At Essen the American Quakers received us enthusiastically, and regaled us for over an hour with grim details of unemployment and inflation, and the bitter poverty of the stricken middle classes. Since the inflation period neither professional nor industrial workers had had any savings with which to face unemployment, and now they lived more simply than anyone from England would believe possible, with scarcely any meat or butter, and potatoes as their staple diet. It was true, said the Quakers, that the black apprehension of the previous year, with its fear of bread riots and revolution, had diminished since the London Conference; the long tale of expulsions and arrests and imprisonments was almost over, but the small irritations and indignities, which were so much more characteristic of the day-by-day occupation than its occasional terrors, continued to oppress the Ruhr population, and though the evacuation of Dortmund had been proclaimed, the French were still in possession of the town.
Would we care, the Quakers finally inquired, to be taken over Krupps’ Works before we left? Receiving our surprised and eager assent, they dispatched us through the damp, sombre streets with a young German who introduced us to one of the Krupp directors, and left us, expectant but a little intimidated, at the door of his office. The director, a saturnine, unfriendly man with an arm paralysed as the result of a war-wound, abruptly bade us follow him, and led us through a series of long, dark passages to the doorway of a lift.
As he pushed back the gates with his uninjured hand I looked nervously at his stiff figure, his useless arm, his grim, implacable face.
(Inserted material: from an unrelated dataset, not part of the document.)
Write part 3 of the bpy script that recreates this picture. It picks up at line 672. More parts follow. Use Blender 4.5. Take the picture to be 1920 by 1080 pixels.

Hostile and resentful, he quite obviously regarded us with hatred. Here were these inquisitive, officious, domineering English again, and this time, what was worse, merely two young women; and yet, to please those Quakers from America - the only country left on earth which was still rich and still generous - he was required to waste his time in showing them round the Works! The silence in the slowly ascending lift was like an ultimatum.